╭─ Data for processing

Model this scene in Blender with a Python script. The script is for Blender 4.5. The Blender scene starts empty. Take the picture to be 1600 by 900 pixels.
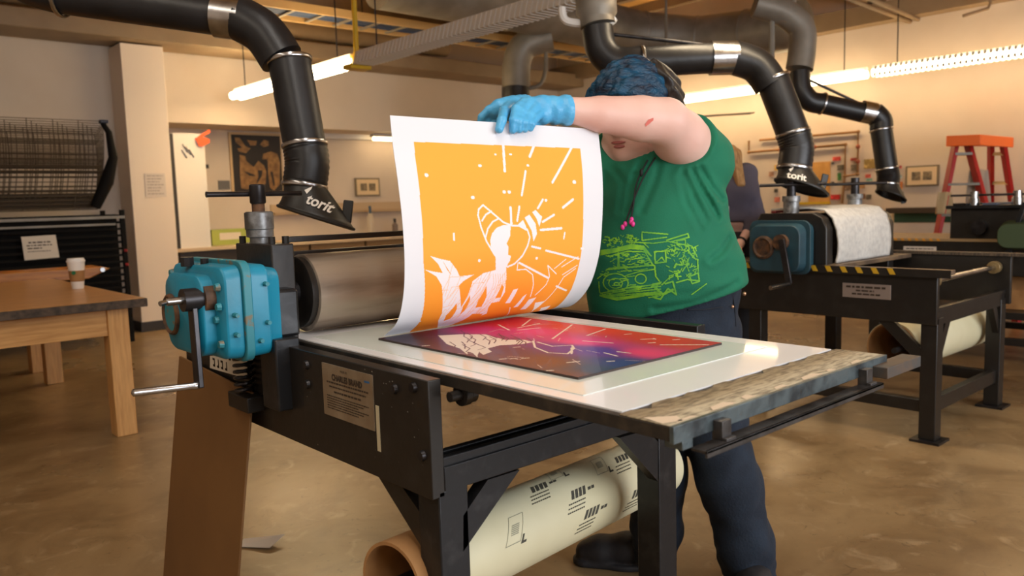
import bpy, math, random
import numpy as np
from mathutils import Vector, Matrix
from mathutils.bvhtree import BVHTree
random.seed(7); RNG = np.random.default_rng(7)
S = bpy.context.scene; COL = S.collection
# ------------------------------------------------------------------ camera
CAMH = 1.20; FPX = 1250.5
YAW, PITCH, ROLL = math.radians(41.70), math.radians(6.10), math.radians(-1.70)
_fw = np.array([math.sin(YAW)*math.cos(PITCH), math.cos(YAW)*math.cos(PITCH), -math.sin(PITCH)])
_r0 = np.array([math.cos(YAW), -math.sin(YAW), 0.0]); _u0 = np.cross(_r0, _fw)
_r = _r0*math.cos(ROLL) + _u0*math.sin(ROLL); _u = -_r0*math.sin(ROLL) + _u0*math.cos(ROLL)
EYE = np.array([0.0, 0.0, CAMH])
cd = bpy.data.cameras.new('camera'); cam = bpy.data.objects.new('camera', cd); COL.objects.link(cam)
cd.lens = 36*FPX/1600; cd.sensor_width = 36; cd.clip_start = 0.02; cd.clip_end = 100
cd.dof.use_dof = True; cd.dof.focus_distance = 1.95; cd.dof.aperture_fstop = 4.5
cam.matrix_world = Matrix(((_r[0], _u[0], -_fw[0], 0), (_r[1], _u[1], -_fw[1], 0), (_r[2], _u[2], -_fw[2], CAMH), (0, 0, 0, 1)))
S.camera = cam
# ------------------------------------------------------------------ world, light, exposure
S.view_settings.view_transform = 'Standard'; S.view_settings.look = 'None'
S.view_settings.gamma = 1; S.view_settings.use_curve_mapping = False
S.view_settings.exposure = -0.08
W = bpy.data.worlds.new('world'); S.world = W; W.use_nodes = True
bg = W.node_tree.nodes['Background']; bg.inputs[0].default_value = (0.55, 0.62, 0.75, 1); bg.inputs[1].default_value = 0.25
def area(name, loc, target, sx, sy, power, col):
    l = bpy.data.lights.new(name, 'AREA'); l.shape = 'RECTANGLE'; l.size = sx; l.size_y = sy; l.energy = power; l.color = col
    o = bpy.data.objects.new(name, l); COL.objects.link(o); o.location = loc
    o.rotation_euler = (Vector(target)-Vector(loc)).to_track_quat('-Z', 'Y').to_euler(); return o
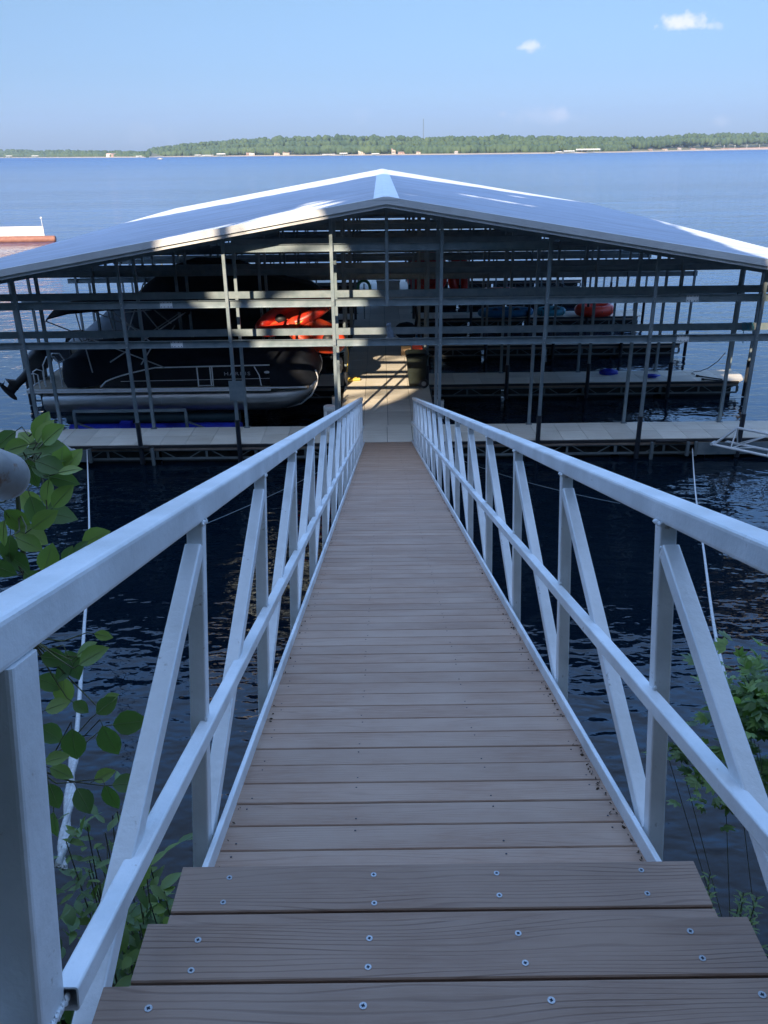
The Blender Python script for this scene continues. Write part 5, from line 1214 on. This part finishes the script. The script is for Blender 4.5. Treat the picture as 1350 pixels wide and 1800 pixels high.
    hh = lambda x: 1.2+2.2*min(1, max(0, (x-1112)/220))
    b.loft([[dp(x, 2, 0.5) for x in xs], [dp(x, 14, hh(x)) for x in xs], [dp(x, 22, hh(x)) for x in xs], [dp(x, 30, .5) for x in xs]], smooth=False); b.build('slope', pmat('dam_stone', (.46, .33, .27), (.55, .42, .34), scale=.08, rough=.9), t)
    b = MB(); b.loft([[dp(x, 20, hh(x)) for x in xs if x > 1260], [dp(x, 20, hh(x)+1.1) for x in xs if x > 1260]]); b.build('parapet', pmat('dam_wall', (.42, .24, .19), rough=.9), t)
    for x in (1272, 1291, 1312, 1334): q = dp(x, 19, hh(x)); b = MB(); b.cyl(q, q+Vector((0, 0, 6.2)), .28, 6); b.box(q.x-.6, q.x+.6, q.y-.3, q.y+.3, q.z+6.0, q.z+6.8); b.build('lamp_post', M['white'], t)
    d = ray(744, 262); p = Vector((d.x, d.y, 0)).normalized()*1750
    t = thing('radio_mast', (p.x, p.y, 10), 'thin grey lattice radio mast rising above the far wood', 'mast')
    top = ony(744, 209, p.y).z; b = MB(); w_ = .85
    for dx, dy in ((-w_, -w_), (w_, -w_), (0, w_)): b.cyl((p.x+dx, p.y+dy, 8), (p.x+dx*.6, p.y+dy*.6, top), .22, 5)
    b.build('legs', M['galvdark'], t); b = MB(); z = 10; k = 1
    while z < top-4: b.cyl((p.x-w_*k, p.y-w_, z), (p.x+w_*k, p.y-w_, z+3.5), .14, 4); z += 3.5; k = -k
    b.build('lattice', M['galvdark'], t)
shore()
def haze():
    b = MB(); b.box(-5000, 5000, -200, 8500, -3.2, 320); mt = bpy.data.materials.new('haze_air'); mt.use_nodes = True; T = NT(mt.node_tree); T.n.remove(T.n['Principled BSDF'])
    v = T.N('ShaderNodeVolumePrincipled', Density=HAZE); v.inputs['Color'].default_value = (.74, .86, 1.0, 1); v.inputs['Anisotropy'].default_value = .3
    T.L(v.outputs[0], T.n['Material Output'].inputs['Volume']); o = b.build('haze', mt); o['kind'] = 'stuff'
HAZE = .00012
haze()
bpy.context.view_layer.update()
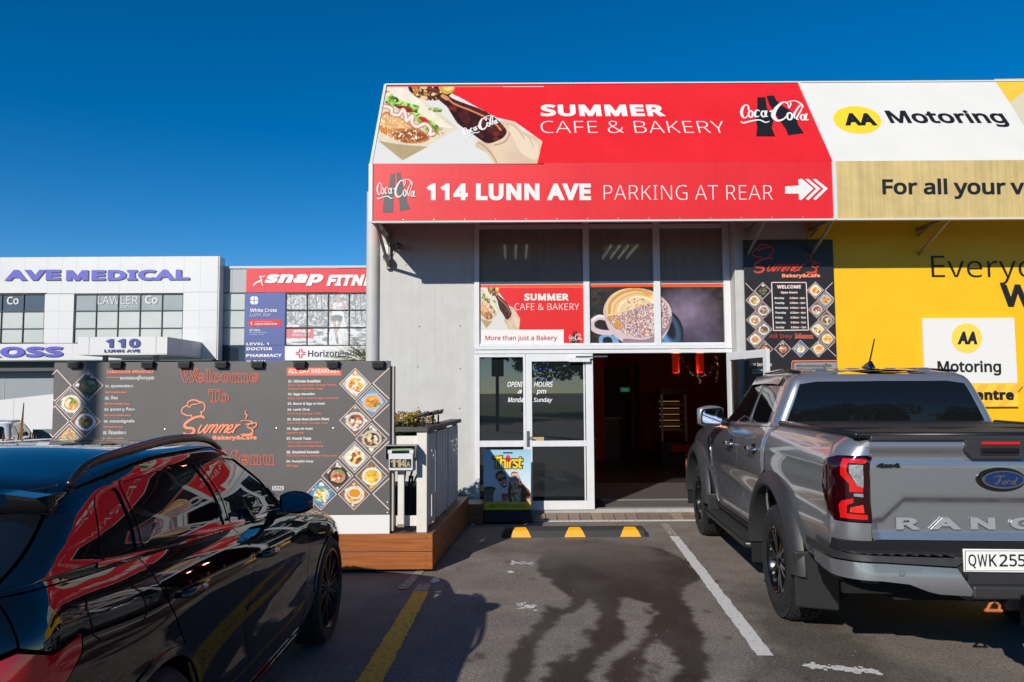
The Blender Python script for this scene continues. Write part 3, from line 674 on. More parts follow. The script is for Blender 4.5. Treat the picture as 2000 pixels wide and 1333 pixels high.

╰─

• _Task details_
Write out all the entries again, word for word, and print no images.

• _Solution for this problem_
Model this scene in Blender with a Python script. The script is for Blender 4.5. The Blender scene starts empty. Take the picture to be 1600 by 900 pixels.
import bpy, math, random
import numpy as np
from mathutils import Vector, Matrix
from mathutils.bvhtree import BVHTree
random.seed(7); RNG = np.random.default_rng(7)
S = bpy.context.scene; COL = S.collection
# ------------------------------------------------------------------ camera
CAMH = 1.20; FPX = 1250.5
YAW, PITCH, ROLL = math.radians(41.70), math.radians(6.10), math.radians(-1.70)
_fw = np.array([math.sin(YAW)*math.cos(PITCH), math.cos(YAW)*math.cos(PITCH), -math.sin(PITCH)])
_r0 = np.array([math.cos(YAW), -math.sin(YAW), 0.0]); _u0 = np.cross(_r0, _fw)
_r = _r0*math.cos(ROLL) + _u0*math.sin(ROLL); _u = -_r0*math.sin(ROLL) + _u0*math.cos(ROLL)
EYE = np.array([0.0, 0.0, CAMH])
cd = bpy.data.cameras.new('camera'); cam = bpy.data.objects.new('camera', cd); COL.objects.link(cam)
cd.lens = 36*FPX/1600; cd.sensor_width = 36; cd.clip_start = 0.02; cd.clip_end = 100
cd.dof.use_dof = True; cd.dof.focus_distance = 1.95; cd.dof.aperture_fstop = 4.5
cam.matrix_world = Matrix(((_r[0], _u[0], -_fw[0], 0), (_r[1], _u[1], -_fw[1], 0), (_r[2], _u[2], -_fw[2], CAMH), (0, 0, 0, 1)))
S.camera = cam
# ------------------------------------------------------------------ world, light, exposure
S.view_settings.view_transform = 'Standard'; S.view_settings.look = 'None'
S.view_settings.gamma = 1; S.view_settings.use_curve_mapping = False
S.view_settings.exposure = -0.08
W = bpy.data.worlds.new('world'); S.world = W; W.use_nodes = True
bg = W.node_tree.nodes['Background']; bg.inputs[0].default_value = (0.55, 0.62, 0.75, 1); bg.inputs[1].default_value = 0.25
def area(name, loc, target, sx, sy, power, col):
    l = bpy.data.lights.new(name, 'AREA'); l.shape = 'RECTANGLE'; l.size = sx; l.size_y = sy; l.energy = power; l.color = col
    o = bpy.data.objects.new(name, l); COL.objects.link(o); o.location = loc
    o.rotation_euler = (Vector(target)-Vector(loc)).to_track_quat('-Z', 'Y').to_euler(); return o
The Blender Python script for this scene continues. Write part 5, from line 1214 on. This part finishes the script. The script is for Blender 4.5. Treat the picture as 1350 pixels wide and 1800 pixels high.
    hh = lambda x: 1.2+2.2*min(1, max(0, (x-1112)/220))
    b.loft([[dp(x, 2, 0.5) for x in xs], [dp(x, 14, hh(x)) for x in xs], [dp(x, 22, hh(x)) for x in xs], [dp(x, 30, .5) for x in xs]], smooth=False); b.build('slope', pmat('dam_stone', (.46, .33, .27), (.55, .42, .34), scale=.08, rough=.9), t)
    b = MB(); b.loft([[dp(x, 20, hh(x)) for x in xs if x > 1260], [dp(x, 20, hh(x)+1.1) for x in xs if x > 1260]]); b.build('parapet', pmat('dam_wall', (.42, .24, .19), rough=.9), t)
    for x in (1272, 1291, 1312, 1334): q = dp(x, 19, hh(x)); b = MB(); b.cyl(q, q+Vector((0, 0, 6.2)), .28, 6); b.box(q.x-.6, q.x+.6, q.y-.3, q.y+.3, q.z+6.0, q.z+6.8); b.build('lamp_post', M['white'], t)
    d = ray(744, 262); p = Vector((d.x, d.y, 0)).normalized()*1750
    t = thing('radio_mast', (p.x, p.y, 10), 'thin grey lattice radio mast rising above the far wood', 'mast')
    top = ony(744, 209, p.y).z; b = MB(); w_ = .85
    for dx, dy in ((-w_, -w_), (w_, -w_), (0, w_)): b.cyl((p.x+dx, p.y+dy, 8), (p.x+dx*.6, p.y+dy*.6, top), .22, 5)
    b.build('legs', M['galvdark'], t); b = MB(); z = 10; k = 1
    while z < top-4: b.cyl((p.x-w_*k, p.y-w_, z), (p.x+w_*k, p.y-w_, z+3.5), .14, 4); z += 3.5; k = -k
    b.build('lattice', M['galvdark'], t)
shore()
def haze():
    b = MB(); b.box(-5000, 5000, -200, 8500, -3.2, 320); mt = bpy.data.materials.new('haze_air'); mt.use_nodes = True; T = NT(mt.node_tree); T.n.remove(T.n['Principled BSDF'])
    v = T.N('ShaderNodeVolumePrincipled', Density=HAZE); v.inputs['Color'].default_value = (.74, .86, 1.0, 1); v.inputs['Anisotropy'].default_value = .3
    T.L(v.outputs[0], T.n['Material Output'].inputs['Volume']); o = b.build('haze', mt); o['kind'] = 'stuff'
HAZE = .00012
haze()
bpy.context.view_layer.update()
The Blender Python script for this scene continues. Write part 3, from line 674 on. More parts follow. The script is for Blender 4.5. Treat the picture as 2000 pixels wide and 1333 pixels high.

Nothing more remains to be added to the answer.